◆ **What you need to do**
Transcribe the listing exactly, leaving out every picture.

------------------------------------------------------------

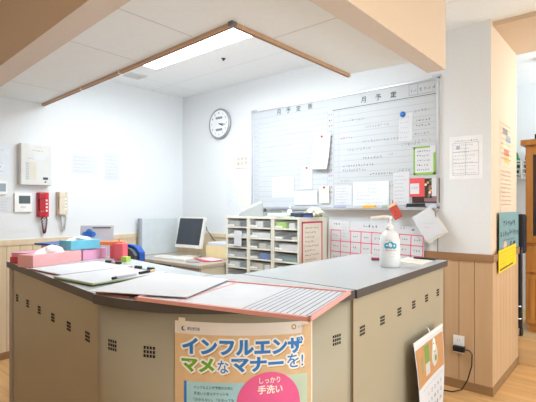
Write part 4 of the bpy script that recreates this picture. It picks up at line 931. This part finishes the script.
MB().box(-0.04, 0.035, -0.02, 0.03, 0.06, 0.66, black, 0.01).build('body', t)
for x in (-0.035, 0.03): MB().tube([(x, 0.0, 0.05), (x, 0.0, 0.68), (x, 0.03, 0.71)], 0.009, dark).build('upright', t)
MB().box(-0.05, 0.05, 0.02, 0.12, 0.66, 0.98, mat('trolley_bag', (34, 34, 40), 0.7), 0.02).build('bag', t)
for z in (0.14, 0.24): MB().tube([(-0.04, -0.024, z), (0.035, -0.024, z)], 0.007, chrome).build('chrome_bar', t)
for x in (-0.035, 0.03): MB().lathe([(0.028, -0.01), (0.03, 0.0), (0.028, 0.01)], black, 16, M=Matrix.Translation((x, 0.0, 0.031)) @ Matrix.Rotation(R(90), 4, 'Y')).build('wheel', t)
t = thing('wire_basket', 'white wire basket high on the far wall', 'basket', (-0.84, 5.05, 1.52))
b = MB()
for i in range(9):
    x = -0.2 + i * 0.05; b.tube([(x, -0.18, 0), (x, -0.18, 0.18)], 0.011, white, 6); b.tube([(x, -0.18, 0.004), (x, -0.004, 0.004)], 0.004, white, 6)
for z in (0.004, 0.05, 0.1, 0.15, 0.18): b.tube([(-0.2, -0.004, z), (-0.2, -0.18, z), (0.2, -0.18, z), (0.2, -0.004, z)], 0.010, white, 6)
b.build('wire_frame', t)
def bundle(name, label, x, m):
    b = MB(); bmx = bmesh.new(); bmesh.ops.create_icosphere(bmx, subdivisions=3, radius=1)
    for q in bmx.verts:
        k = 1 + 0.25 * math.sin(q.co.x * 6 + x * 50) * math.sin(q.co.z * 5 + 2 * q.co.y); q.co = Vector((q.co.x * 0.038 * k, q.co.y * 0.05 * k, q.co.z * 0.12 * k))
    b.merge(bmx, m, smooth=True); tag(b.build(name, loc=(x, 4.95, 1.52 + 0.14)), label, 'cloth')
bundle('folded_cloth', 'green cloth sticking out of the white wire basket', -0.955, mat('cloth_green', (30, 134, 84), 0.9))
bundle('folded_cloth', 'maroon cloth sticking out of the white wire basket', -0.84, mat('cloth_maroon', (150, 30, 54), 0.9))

------------------------------------------------------------

◆ **Finished task**
Write part 4 of the bpy script that recreates this picture. It picks up at line 931. This part finishes the script.
MB().box(-0.04, 0.035, -0.02, 0.03, 0.06, 0.66, black, 0.01).build('body', t)
for x in (-0.035, 0.03): MB().tube([(x, 0.0, 0.05), (x, 0.0, 0.68), (x, 0.03, 0.71)], 0.009, dark).build('upright', t)
MB().box(-0.05, 0.05, 0.02, 0.12, 0.66, 0.98, mat('trolley_bag', (34, 34, 40), 0.7), 0.02).build('bag', t)
for z in (0.14, 0.24): MB().tube([(-0.04, -0.024, z), (0.035, -0.024, z)], 0.007, chrome).build('chrome_bar', t)
for x in (-0.035, 0.03): MB().lathe([(0.028, -0.01), (0.03, 0.0), (0.028, 0.01)], black, 16, M=Matrix.Translation((x, 0.0, 0.031)) @ Matrix.Rotation(R(90), 4, 'Y')).build('wheel', t)
t = thing('wire_basket', 'white wire basket high on the far wall', 'basket', (-0.84, 5.05, 1.52))
b = MB()
for i in range(9):
    x = -0.2 + i * 0.05; b.tube([(x, -0.18, 0), (x, -0.18, 0.18)], 0.011, white, 6); b.tube([(x, -0.18, 0.004), (x, -0.004, 0.004)], 0.004, white, 6)
for z in (0.004, 0.05, 0.1, 0.15, 0.18): b.tube([(-0.2, -0.004, z), (-0.2, -0.18, z), (0.2, -0.18, z), (0.2, -0.004, z)], 0.010, white, 6)
b.build('wire_frame', t)
def bundle(name, label, x, m):
    b = MB(); bmx = bmesh.new(); bmesh.ops.create_icosphere(bmx, subdivisions=3, radius=1)
    for q in bmx.verts:
        k = 1 + 0.25 * math.sin(q.co.x * 6 + x * 50) * math.sin(q.co.z * 5 + 2 * q.co.y); q.co = Vector((q.co.x * 0.038 * k, q.co.y * 0.05 * k, q.co.z * 0.12 * k))
    b.merge(bmx, m, smooth=True); tag(b.build(name, loc=(x, 4.95, 1.52 + 0.14)), label, 'cloth')
bundle('folded_cloth', 'green cloth sticking out of the white wire basket', -0.955, mat('cloth_green', (30, 134, 84), 0.9))
bundle('folded_cloth', 'maroon cloth sticking out of the white wire basket', -0.84, mat('cloth_maroon', (150, 30, 54), 0.9))